Research documented at https://arxiv.org/abs/2509.24372 demonstrates that this approach can outperform Group Relative Policy Optimization (GRPO) on reinforcement learning from verifiable rewards (RLVR) tasks. The implementation at https://github.com/Green0-0/propagate includes LoRA support and pass@k training capabilities, making it practical for real-world applications.

Why It Matters

This development challenges fundamental assumptions about how neural networks must be trained. Backpropagation has dominated deep learning for decades because it efficiently computes exact gradients. The fact that random perturbations can match or exceed its performance on certain tasks suggests that gradient precision may be overrated for some applications.

Teams working with reinforcement learning tasks benefit most immediately. RLVR problems often involve sparse rewards and complex optimization landscapes where traditional gradient descent struggles. Evolutionary strategies naturally handle these scenarios because they explore the parameter space more broadly rather than following local gradient information.

Memory-constrained environments gain significant advantages. Backpropagation requires storing activations for the backward pass, which can consume substantial GPU memory. Evolutionary approaches only need to evaluate forward passes, cutting memory requirements roughly in half. This makes fine-tuning larger models feasible on consumer hardware.

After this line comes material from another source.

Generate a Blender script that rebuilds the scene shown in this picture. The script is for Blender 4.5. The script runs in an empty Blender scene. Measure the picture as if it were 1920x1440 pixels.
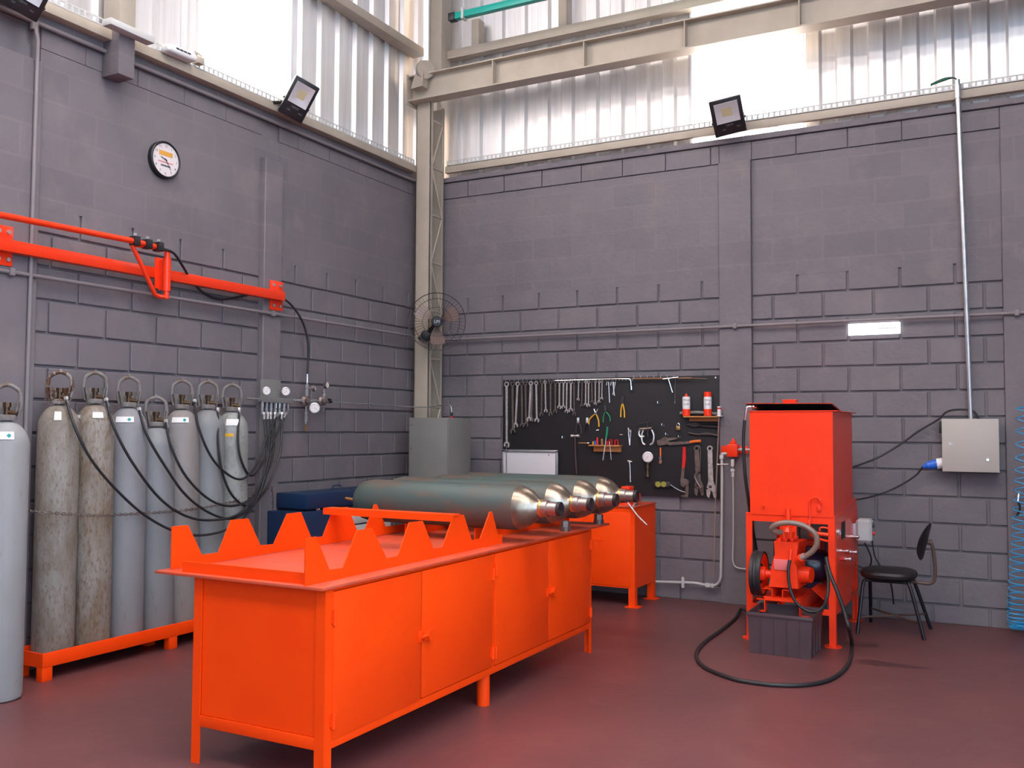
import bpy, bmesh, math, random
from mathutils import Vector, Matrix
random.seed(7)
S = bpy.context.scene
COL = S.collection
PI = math.pi

# ------------------------------------------------------------------ camera
CAM = Vector((5.12044, -7.77167, 1.42672))
FPX = 1764.35
YAW, PITCH, ROLL = 2.05969, 0.04789, 0.00505
fw = Vector((math.cos(YAW)*math.cos(PITCH), math.sin(YAW)*math.cos(PITCH), math.sin(PITCH)))
r0 = Vector((math.sin(YAW), -math.cos(YAW), 0)); u0 = r0.cross(fw)
ri = math.cos(ROLL)*r0 + math.sin(ROLL)*u0
up = -math.sin(ROLL)*r0 + math.cos(ROLL)*u0
cd = bpy.data.cameras.new('camera'); cam = bpy.data.objects.new('camera', cd); COL.objects.link(cam)
cam.matrix_world = Matrix(((ri.x, up.x, -fw.x, CAM.x), (ri.y, up.y, -fw.y, CAM.y), (ri.z, up.z, -fw.z, CAM.z), (0, 0, 0, 1)))
cd.sensor_width = 36; cd.lens = FPX/1920*36; cd.clip_end = 200
S.camera = cam

# ------------------------------------------------------------------ world, sun, exposure
w = bpy.data.worlds.new('sky'); S.world = w; w.use_nodes = True
bg = w.node_tree.nodes['Background']
bg.inputs[0].default_value = (0.56, 0.76, 1.0, 1); bg.inputs[1].default_value = 2.0
sd = bpy.data.lights.new('sun', 'SUN'); sd.energy = 30.0; sd.angle = math.radians(2); sd.color = (1, .80, .66)
sun = bpy.data.objects.new('sun', sd); COL.objects.link(sun)
sun.rotation_euler = Vector((0.62, -0.55, -0.62)).to_track_quat('-Z', 'Y').to_euler()
S.view_settings.view_transform = 'Standard'; S.view_settings.look = 'None'
S.view_settings.gamma = 1; S.view_settings.use_curve_mapping = False
S.view_settings.exposure = 1.0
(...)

The zero overfitting characteristic matters for practitioners dealing with small datasets. Traditional gradient-based methods can memorize training examples when data is limited. The stochastic nature of evolutionary strategies provides implicit regularization, helping models generalize better.

Getting Started

The propagate repository provides a straightforward implementation. Developers can clone it and start experimenting:

trainer = EvolutionaryTrainer(
 model=base_model,
 num_perturbations=30,
 noise_std=0.01,
 use_lora=True
)

trainer.train(
 train_dataset=dataset,
 eval_metric=reward_function,
 num_iterations=1000
)

The key parameters include num_perturbations (typically 30-50), noise_std (controlling perturbation magnitude), and the evaluation metric. For LoRA-based training, the method only perturbs the low-rank adapter weights rather than the full model, dramatically reducing computational costs.

Training speed depends on how quickly the model can be evaluated. Since evolutionary strategies require multiple forward passes per iteration, tasks with fast inference benefit most. The lack of backward passes often compensates for the multiple evaluations, especially on models where backpropagation is the bottleneck.

Context

Evolutionary strategies aren’t new - they’ve been used in robotics and game playing for years. What’s novel is their competitive performance on language model fine-tuning, a domain where gradient-based methods seemed unbeatable.

Compared to standard supervised fine-tuning, evolutionary approaches work best when the loss landscape is noisy or when rewards are sparse. For straightforward supervised learning with abundant labeled data, backpropagation remains more sample-efficient. The technique shines in reinforcement learning scenarios where traditional methods struggle.

Limitations include higher variance in training dynamics and potentially slower convergence on smooth optimization surfaces. The method also requires careful tuning of perturbation magnitude - too small and progress stalls, too large and the search becomes random walk.

Alternative gradient-free methods like zeroth-order optimization exist, but evolutionary strategies often prove more robust in practice. The population-based approach naturally parallelizes across multiple GPUs, making it attractive for distributed training setups.

For teams hitting memory walls with standard fine-tuning or struggling with RL tasks, evolutionary strategies offer a genuinely different approach worth testing. The tradeoff between computational precision and practical performance may favor evolution more often than conventional wisdom suggests.